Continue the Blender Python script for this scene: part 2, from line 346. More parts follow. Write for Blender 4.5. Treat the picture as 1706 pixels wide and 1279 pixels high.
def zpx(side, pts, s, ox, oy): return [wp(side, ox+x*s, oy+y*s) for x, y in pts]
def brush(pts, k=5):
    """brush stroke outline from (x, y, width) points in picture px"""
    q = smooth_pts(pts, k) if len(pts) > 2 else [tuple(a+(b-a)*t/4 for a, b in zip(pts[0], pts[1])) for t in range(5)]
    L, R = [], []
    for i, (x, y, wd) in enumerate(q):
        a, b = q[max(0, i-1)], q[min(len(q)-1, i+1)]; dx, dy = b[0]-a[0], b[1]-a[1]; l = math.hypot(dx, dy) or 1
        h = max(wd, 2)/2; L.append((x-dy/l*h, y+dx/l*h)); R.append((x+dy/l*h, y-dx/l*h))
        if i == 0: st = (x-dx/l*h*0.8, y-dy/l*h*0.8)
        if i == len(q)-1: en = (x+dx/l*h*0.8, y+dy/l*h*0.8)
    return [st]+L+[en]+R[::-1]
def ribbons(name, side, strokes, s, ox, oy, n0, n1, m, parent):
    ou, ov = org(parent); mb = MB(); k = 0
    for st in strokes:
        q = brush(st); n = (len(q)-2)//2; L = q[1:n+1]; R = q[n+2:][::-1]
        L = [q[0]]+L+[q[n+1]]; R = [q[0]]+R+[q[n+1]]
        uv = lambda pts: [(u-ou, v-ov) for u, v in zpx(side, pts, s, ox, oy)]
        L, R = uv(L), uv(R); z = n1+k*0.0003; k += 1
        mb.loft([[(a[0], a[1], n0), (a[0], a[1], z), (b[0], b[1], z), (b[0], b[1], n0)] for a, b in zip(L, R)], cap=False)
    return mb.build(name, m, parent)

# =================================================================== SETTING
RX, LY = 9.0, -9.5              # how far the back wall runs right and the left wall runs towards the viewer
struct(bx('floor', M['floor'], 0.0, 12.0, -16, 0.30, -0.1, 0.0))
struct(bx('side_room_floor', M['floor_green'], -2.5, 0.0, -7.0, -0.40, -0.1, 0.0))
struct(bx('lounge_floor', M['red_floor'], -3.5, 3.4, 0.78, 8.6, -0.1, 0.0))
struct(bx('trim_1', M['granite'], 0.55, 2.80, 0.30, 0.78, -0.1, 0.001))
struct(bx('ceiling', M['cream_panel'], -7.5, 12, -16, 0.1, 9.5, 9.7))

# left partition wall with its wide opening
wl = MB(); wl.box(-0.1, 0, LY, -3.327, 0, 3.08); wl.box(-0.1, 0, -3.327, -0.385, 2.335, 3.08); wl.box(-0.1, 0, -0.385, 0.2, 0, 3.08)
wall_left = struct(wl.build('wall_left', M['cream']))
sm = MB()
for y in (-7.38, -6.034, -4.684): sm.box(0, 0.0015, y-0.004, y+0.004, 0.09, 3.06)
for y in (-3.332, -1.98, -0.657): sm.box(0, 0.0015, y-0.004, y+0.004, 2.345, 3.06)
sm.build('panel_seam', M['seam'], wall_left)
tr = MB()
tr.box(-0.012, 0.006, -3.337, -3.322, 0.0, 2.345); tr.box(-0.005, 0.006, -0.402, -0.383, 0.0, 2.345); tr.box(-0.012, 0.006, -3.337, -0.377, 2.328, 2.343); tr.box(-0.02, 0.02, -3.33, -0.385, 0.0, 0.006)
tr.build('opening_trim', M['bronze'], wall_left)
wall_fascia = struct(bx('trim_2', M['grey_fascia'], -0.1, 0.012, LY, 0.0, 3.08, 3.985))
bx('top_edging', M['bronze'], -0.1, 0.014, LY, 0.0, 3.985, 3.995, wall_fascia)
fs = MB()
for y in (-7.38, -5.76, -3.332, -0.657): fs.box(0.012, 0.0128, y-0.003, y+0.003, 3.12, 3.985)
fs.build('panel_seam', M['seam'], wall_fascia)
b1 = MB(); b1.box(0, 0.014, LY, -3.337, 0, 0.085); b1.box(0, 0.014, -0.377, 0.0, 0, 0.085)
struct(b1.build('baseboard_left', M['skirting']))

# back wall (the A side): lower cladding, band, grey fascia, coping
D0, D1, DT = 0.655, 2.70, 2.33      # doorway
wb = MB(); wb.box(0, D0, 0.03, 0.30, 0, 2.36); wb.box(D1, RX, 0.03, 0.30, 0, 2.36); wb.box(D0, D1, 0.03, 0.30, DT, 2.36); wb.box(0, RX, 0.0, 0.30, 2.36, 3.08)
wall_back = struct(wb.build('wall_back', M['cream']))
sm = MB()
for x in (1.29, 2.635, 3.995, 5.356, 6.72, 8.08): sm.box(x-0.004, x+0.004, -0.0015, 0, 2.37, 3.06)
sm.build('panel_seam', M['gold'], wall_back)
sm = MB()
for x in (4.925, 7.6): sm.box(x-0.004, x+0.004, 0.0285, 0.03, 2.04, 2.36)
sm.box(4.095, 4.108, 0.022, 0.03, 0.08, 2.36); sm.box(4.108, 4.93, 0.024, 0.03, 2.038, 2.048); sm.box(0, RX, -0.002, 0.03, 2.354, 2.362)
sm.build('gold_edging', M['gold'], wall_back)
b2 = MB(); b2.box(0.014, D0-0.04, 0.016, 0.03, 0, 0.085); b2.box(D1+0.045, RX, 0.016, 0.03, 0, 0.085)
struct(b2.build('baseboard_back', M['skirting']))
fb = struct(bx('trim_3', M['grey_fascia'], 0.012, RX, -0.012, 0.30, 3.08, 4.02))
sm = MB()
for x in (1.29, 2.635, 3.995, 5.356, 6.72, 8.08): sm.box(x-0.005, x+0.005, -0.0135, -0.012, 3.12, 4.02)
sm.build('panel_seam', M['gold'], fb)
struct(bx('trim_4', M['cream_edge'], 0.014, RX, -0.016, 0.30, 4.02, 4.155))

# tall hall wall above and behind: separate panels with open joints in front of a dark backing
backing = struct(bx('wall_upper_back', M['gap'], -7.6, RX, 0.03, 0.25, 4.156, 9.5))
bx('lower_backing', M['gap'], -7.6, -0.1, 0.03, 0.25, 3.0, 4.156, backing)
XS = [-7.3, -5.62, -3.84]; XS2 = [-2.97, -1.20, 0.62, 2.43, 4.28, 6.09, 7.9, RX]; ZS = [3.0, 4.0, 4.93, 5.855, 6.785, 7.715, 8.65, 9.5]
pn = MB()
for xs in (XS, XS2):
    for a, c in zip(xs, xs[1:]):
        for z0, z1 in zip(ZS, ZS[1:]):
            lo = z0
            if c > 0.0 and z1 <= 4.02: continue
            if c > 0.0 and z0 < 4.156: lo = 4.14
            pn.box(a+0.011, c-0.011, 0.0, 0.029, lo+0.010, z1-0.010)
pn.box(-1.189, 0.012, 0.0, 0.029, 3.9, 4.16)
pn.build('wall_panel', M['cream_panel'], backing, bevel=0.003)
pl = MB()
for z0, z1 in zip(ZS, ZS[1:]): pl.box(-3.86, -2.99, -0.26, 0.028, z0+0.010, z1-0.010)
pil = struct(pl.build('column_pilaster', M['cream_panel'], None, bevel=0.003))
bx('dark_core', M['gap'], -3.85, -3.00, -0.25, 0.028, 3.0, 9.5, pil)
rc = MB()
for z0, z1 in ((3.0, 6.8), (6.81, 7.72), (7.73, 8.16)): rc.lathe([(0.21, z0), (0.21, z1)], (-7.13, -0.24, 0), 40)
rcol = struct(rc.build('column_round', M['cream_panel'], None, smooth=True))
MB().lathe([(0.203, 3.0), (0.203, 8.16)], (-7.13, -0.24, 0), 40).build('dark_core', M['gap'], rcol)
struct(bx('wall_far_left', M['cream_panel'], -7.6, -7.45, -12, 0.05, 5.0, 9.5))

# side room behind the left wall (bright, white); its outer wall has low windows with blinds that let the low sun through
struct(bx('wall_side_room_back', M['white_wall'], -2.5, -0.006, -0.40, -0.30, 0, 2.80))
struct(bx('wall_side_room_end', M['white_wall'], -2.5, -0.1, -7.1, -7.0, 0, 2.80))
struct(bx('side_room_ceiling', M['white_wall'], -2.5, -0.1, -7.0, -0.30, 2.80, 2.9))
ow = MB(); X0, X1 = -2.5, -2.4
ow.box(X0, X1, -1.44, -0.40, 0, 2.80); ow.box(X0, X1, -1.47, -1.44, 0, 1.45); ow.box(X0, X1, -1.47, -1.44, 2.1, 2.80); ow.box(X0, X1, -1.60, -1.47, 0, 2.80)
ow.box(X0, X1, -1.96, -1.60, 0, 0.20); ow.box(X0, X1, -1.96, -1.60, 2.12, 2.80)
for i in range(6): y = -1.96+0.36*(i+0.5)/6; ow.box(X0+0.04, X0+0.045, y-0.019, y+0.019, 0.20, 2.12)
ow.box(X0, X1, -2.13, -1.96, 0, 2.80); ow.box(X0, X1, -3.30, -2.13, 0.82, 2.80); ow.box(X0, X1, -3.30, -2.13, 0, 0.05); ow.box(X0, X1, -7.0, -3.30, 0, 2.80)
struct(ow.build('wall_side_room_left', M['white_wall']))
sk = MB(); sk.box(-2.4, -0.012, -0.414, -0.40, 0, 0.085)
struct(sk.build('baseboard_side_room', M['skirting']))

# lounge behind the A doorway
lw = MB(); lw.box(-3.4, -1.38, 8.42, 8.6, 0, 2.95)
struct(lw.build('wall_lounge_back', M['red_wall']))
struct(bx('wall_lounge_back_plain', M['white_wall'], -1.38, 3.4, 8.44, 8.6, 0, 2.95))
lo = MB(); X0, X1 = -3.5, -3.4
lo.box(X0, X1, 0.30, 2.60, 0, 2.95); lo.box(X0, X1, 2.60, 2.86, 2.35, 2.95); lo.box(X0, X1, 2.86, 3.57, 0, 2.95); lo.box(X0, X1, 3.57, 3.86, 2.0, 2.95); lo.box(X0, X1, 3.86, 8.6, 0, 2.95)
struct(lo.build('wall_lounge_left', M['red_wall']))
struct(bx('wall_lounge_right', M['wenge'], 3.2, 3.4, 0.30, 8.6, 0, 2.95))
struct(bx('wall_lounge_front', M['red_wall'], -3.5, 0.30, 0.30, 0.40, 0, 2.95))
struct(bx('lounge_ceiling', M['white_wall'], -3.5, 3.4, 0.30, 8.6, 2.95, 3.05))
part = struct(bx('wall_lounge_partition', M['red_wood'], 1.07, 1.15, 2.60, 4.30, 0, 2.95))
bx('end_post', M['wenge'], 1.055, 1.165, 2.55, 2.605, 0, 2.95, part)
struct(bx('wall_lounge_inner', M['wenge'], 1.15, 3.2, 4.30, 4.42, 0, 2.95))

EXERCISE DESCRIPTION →
From the first line of the listing above to the line with "0.1, 9.5, 9.7))", please transcribe each line exactly, both ends included, and nothing beyond that.

WRITTEN SOLUTION →
Continue the Blender Python script for this scene: part 2, from line 346. More parts follow. Write for Blender 4.5. Treat the picture as 1706 pixels wide and 1279 pixels high.
def zpx(side, pts, s, ox, oy): return [wp(side, ox+x*s, oy+y*s) for x, y in pts]
def brush(pts, k=5):
    """brush stroke outline from (x, y, width) points in picture px"""
    q = smooth_pts(pts, k) if len(pts) > 2 else [tuple(a+(b-a)*t/4 for a, b in zip(pts[0], pts[1])) for t in range(5)]
    L, R = [], []
    for i, (x, y, wd) in enumerate(q):
        a, b = q[max(0, i-1)], q[min(len(q)-1, i+1)]; dx, dy = b[0]-a[0], b[1]-a[1]; l = math.hypot(dx, dy) or 1
        h = max(wd, 2)/2; L.append((x-dy/l*h, y+dx/l*h)); R.append((x+dy/l*h, y-dx/l*h))
        if i == 0: st = (x-dx/l*h*0.8, y-dy/l*h*0.8)
        if i == len(q)-1: en = (x+dx/l*h*0.8, y+dy/l*h*0.8)
    return [st]+L+[en]+R[::-1]
def ribbons(name, side, strokes, s, ox, oy, n0, n1, m, parent):
    ou, ov = org(parent); mb = MB(); k = 0
    for st in strokes:
        q = brush(st); n = (len(q)-2)//2; L = q[1:n+1]; R = q[n+2:][::-1]
        L = [q[0]]+L+[q[n+1]]; R = [q[0]]+R+[q[n+1]]
        uv = lambda pts: [(u-ou, v-ov) for u, v in zpx(side, pts, s, ox, oy)]
        L, R = uv(L), uv(R); z = n1+k*0.0003; k += 1
        mb.loft([[(a[0], a[1], n0), (a[0], a[1], z), (b[0], b[1], z), (b[0], b[1], n0)] for a, b in zip(L, R)], cap=False)
    return mb.build(name, m, parent)

# =================================================================== SETTING
RX, LY = 9.0, -9.5              # how far the back wall runs right and the left wall runs towards the viewer
struct(bx('floor', M['floor'], 0.0, 12.0, -16, 0.30, -0.1, 0.0))
struct(bx('side_room_floor', M['floor_green'], -2.5, 0.0, -7.0, -0.40, -0.1, 0.0))
struct(bx('lounge_floor', M['red_floor'], -3.5, 3.4, 0.78, 8.6, -0.1, 0.0))
struct(bx('trim_1', M['granite'], 0.55, 2.80, 0.30, 0.78, -0.1, 0.001))
struct(bx('ceiling', M['cream_panel'], -7.5, 12, -16, 0.1, 9.5, 9.7))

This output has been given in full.